Between c 1423 and c 1444 Richard and Alice had 10 surviving children, four sons and six daughters. There is some speculation that their daughter Cecily and oldest son Richard may have been twins. There also might have been twins in the bottleneck between 1428 and 1431 when Thomas, Alice (later Fitzhugh) and John were born, but none of this is recorded.
Alice's father, Thomas Montacute, died in 1428 and she inherited his title, which her husband held in her right. She inherited estates in Berkshire, Wiltshire and Hampshire, and at Bisham, site of the Montacute, and later Nevill, family mausoleum.
The earl of Salisbury had one acknowledged illegitimate son, Thomas, who may have been born prior to or in the early years of their marriage. There is no basis for this suggestion except that he was the only bastard Salisbury acknowledged and that he was at least as old as their oldest legitimate son, Richard earl of Warwick. He seems to have been under Warwick's command, certainly after their father's death, and was killed at the battle of Ferrybridge in 1461. Just one more in the long list of Nevills killed in or in the immediate aftermath of battle.
The Salisbury's first child (probably Joan, though some sources say Cecily) was born c 1423 when Richard was 23 and Alice was 17. They would have been 44 and 37 respectively when their last child, Margaret, was born in 1444.
If there were any twins in the family, it wasn't of sufficient importance to be recorded anywhere, especially as both sets would have consisted of a boy and a girl, and therefore not significant in matters of potential disputed inheritance.
The Salisburys owned property in both the south and north of England but seemed to have spent most of their married life in Yorkshire. For large stretches of his adult life, Salisbury held the wardenship of the west March, as his older sons did later, and Alice seems to have lived mainly at Middleham and Sheriff Hutton.

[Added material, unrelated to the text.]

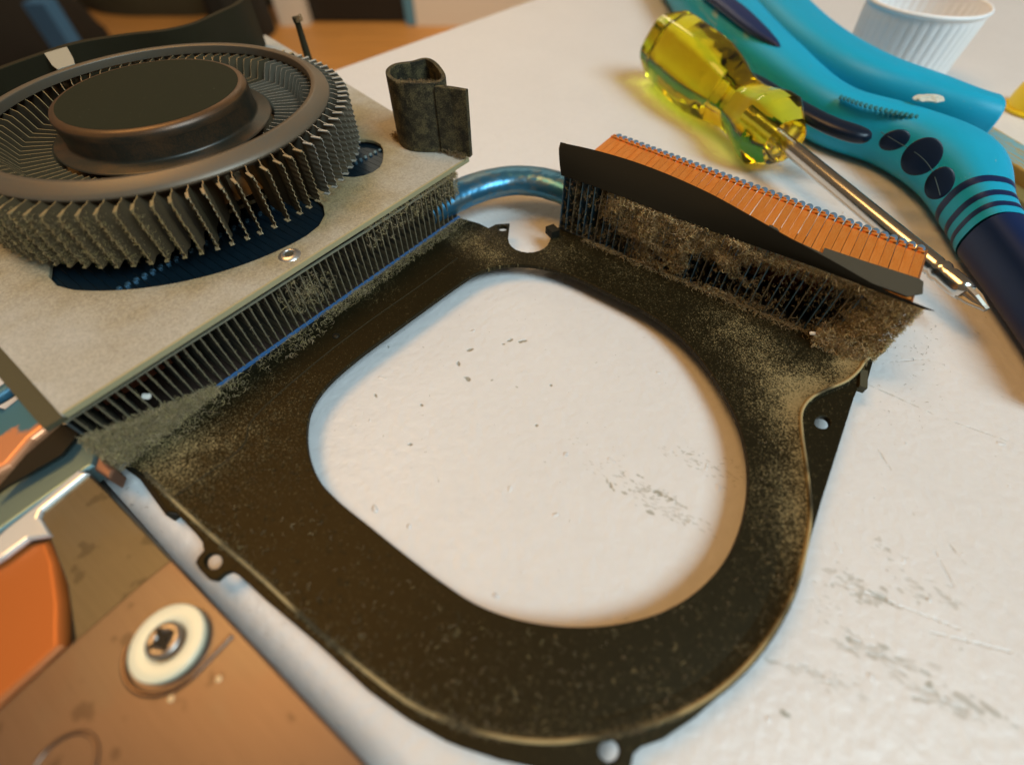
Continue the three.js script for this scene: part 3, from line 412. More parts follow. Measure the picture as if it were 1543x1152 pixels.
  const lathe = (pts, s = 120) => new THREE.LatheGeometry(pts.map(([r, y]) => new THREE.Vector2(r, y)), s).translate(FC.x, 0, FC.z);
  const wear = (a, b, s, f) => tex(1024, 128, (x, y) => { const d = clamp(f(y / 128) + 0.5 * (fbm(x * 0.03, y * 0.06, 4, s) - 0.5) + 0.25 * (hash2(x, y, 6) - 0.5)); return [0, 1, 2].map(i => lerp(a[i], b[i], d)); }, { srgb: true });
  const ringMat = new THREE.MeshStandardMaterial({ map: wear([0.115, 0.098, 0.072], [0.19, 0.11, 0.05], 240, v => 0.25), roughness: 0.42, metalness: 0.25, side: THREE.DoubleSide });
  const hubMat = new THREE.MeshStandardMaterial({ map: wear([0.020, 0.020, 0.014], [0.19, 0.08, 0.025], 250, v => v > 0.60 && v < 0.90 ? 0.45 : v > 0.45 ? 0.2 : 0.08), roughness: 0.38, metalness: 0.25, side: THREE.DoubleSide });
  const capMat = new THREE.MeshPhysicalMaterial({ specularIntensity: 0.3, map: tex(1024, 1024, (x, y) => { const s = sstep(0.972, 0.99, vnoise(x * 0.16, y * 0.16, 33)) * 0.6, n = 0.9 + 0.2 * hash2(x, y, 4); return [lerp(0.0165 * n, 0.35, s), lerp(0.0185 * n, 0.30, s), lerp(0.009 * n, 0.2, s)]; }, { srgb: true }), roughness: 0.7, side: THREE.DoubleSide });
  mesh('ring', lathe([[22.0, RT - 1.25], [22.0, RT - 0.25], [22.15, RT - 0.08], [22.6, RT], [22.9, RT - 0.02], [24.1, RT - 0.75], [24.5, RT - 1.15], [24.55, RT - 1.35], [24.4, RT - 1.75], [22.3, RT - 1.5], [22.0, RT - 1.25]]), ringMat, imp);
  const HT = 24.0; mesh('hub', lathe([[15.0, 19.5], [14.8, 19.75], [13.2, 19.95], [12.95, 20.5], [13.0, 22.6], [13.0, 23.25], [12.75, HT - 0.25], [12.3, HT - 0.02], [11.9, HT], [11.8, HT]]), hubMat, imp);
  mesh('hub_cap', planarUV(new THREE.CylinderGeometry(11.95, 11.95, 0.06, 96).translate(FC.x, HT - 0.01, FC.z), FC.x - 13, FC.z - 13, 26, 26), capMat, imp);
  mesh('back_disc', lathe([[12.5, 16.4], [15.6, 16.35], [19.9, 15.7], [20.0, 15.5], [12.5, 15.9]]), std(0.13, 0.085, 0.04, 0.8), imp);
  mesh('motor_column', lathe([[8, PT], [8, 16.4], [14, 19.4]], 48), darkMat, imp);
  // one blade in polar mm: plan line with a kink outside the ring, wavy outer edge, tab and foot
  const N = 86;
  const plan = [[13.4, -2.2], [15.2, -1.9], [19.2, -1.2], [20.4, -0.95], [22.3, 0], [24.9, 0], [25.5, 0.35], [26.3, 0.4], [27.2, 0.4]];
  const tan = r => { for (let i = 0; i < plan.length - 1; i++) if (r <= plan[i + 1][0]) return lerp(plan[i][1], plan[i + 1][1], clamp((r - plan[i][0]) / (plan[i + 1][0] - plan[i][0]))); return plan[plan.length - 1][1]; };
  const topOf = r => r < 20.6 ? lerp(19.3, RT - 1.4, sstep(19.2, 20.3, r)) : r < 24.6 ? RT - 1.3 : lerp(RT - 1.35, RT - 1.9, (r - 24.6) / 2.6), botOf = r => lerp(16.3, 14.1, sstep(17, 21, r));
  const rs = [15.2, 16.5, 18.6, 19.2, 19.8, 20.4, 22, 23.4, 24.6, 25.0, 25.4, 25.8, 26.3, 26.8, 27.2];
  const blade = (th, wv = 0.09) => {
    const gr = (o) => gridGeo(rs.length - 1, 30, (u, v) => { const r = rs[Math.round(u * (rs.length - 1))], b = botOf(r), t = topOf(r), y = lerp(b, t, v), w = r > 25.2 ? sstep(25.2, 27, r) * wv * Math.sin(v * 8.5 * 2 * Math.PI) : 0; return V(r + (r > 27 ? 0.12 * Math.cos(v * 8.5 * 2 * Math.PI) : 0), y, tan(r) + w + o); });
    const a = gr(0), b = gr(-th), parts = [];
    parts.push(gridGeo(1, 30, (u, v) => { const w = wv * Math.sin(v * 8.5 * 2 * Math.PI); return V(27.2 + 0.12 * Math.cos(v * 8.5 * 2 * Math.PI), lerp(botOf(27.2), topOf(27.2), v), tan(27.2) + w - u * th); }));
    parts.push(gridGeo(rs.length - 1, 1, (u, v) => { const r = rs[Math.round(u * (rs.length - 1))]; return V(r, topOf(r), tan(r) - v * th); }));
    parts.push(box(1.4, 0.14, 0.34, 26.3, RT - 1.76, 0.5), box(0.8, 0.12, 0.5, 26.8, 14.1, 0.6));
    const f = q => mergeGeometries(q.map(g => g.toNonIndexed())); return mergeGeometries([f([a, b]), f(parts)], true);
  };
  const clean = blade(0.08), caked = blade(0.12, 0.04);
  for (const g of [clean, caked]) g.scale(MM, MM, MM);
  { const p = caked.attributes.position; for (let i = 0; i < p.count; i++) { const x = p.getX(i) / MM, y = p.getY(i) / MM; p.setZ(i, p.getZ(i) + MM * 0.22 * (fbm(x * 1.3, y * 1.3, 3, 313) - 0.5) * sstep(22, 25, x)); } }
  const bladeMats = [[0.10, 0.075, 0.04], [0.12, 0.086, 0.044], [0.08, 0.06, 0.03]].map(([r, g, b]) => std(r, g, b, 0.6, 0.3)), faceLit = std(0.20, 0.175, 0.125, 0.42, 0.5), cakeMat = std(0.08, 0.05, 0.018, 0.95), edgeLit = std(0.42, 0.32, 0.18, 0.45, 0.4), edgeLitCake = std(0.25, 0.172, 0.07, 0.9), edgeLitRight = std(0.6, 0.58, 0.52, 0.35, 0.6);  // lighter edge strips: light caught by the blade edges put into colour
  for (let i = 0; i < N; i++) {
    const a = i / N * 2 * Math.PI + rr(-0.006, 0.006), deg = ((a * 180 / Math.PI) % 360 + 360) % 360;     // 0 = right, 90 = towards the viewer
    const cake = deg > 62 && deg < 200, litSide = deg > 300 || deg < 22;  // right-side blades get a lighter tone, window light put into colour
    const m = new THREE.Mesh(cake ? caked : clean, cake ? [cakeMat, edgeLitCake] : litSide ? [faceLit, edgeLitRight] : [bladeMats[i % 3], edgeLit]); m.name = 'blade'; m.castShadow = m.receiveShadow = true;
    const o = origin.get(fan); m.position.set((FC.x - o.x) * MM, -o.y * MM, (FC.z - o.z) * MM); m.rotation.y = -a; imp.add(m);
  }
}

// ------------------------------------------------------------------ lint and dust fibres
function fibreGeo(len, r, curl) { const p = []; for (let i = 0; i <= 5; i++) { const t = i / 5; p.push(V((t - 0.5) * len, curl * Math.sin(t * 5.1) * len * 0.25, curl * Math.cos(t * 4.2 + 1) * len * 0.25)); } return new THREE.TubeGeometry(new THREE.CatmullRomCurve3(p), 6, r, 3, false); }
function lint(parent, list, len, r, tint, name = 'lint') {
  const geos = [fibreGeo(len, r, 1), fibreGeo(len * 0.8, r * 1.1, 1.7)], o = origin.get(parent);
  const g = geos[0].scale(MM, MM, MM), im = new THREE.InstancedMesh(g, new THREE.MeshStandardMaterial({ color: 0xffffff, roughness: 1 }), list.length);
  const m = new THREE.Matrix4(), q = new THREE.Quaternion(), e = new THREE.Euler(), c = new THREE.Color();
  list.forEach((p, i) => { q.setFromEuler(e.set(rr(-1, 1) * (p.flat ?? 3), rr(-3.2, 3.2), rr(-1, 1) * (p.flat ?? 3))); const s = rr(0.5, 1.35) * (p.s ?? 1); m.compose(p.p.clone().sub(o).multiplyScalar(MM), q, V(s, s, s)); im.setMatrixAt(i, m); const k = rr(0.55, 1.25) * (p.k ?? 1); im.setColorAt(i, c.setRGB(tint[0] * k, tint[1] * k * rr(0.93, 1.04), tint[2] * k * rr(0.8, 1.15))); });
  im.name = name; im.castShadow = im.receiveShadow = true; parent.add(im); return tag(im, null, null, null, 'stuff');
}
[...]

In the 1459 Parliament of Devils, Alice was the only woman included in the attainders of her husband, sons, brother-in-law York and others and was forced to leave the country. There is no clue in the Parliamentary Rolls (or anywhere else) as to Alice's specific treasonous acts:
And forasmoch as Aleyse the wyf of the seid Richard erle of Salesbury, the first day of August, the yere of youre moost noble reigne xxxvij at Middleham in youre shire of York... falsely and traiterously ymagyned and compassed the deth and fynall destruccion of you, soverayne lord; and in accomplisshment and executyng therof, the seid Aleise, at Middleham aforeseid the seid first day of August... traterously labored, abetted, procured, stered and provoked the seid duc of York, and the seid erles of Warrewyk and Salesbury, to doo the seid tresons, rebellions, gaderynges, ridynges and reryng of werre ayenst youre moost roiall persone, at the seid toune of Blore and Ludeford: to ordeyne and establissh, by the seid auctorite, that the same Aliese... for the same be reputed, taken, demed, adjugged and atteinted of high treson.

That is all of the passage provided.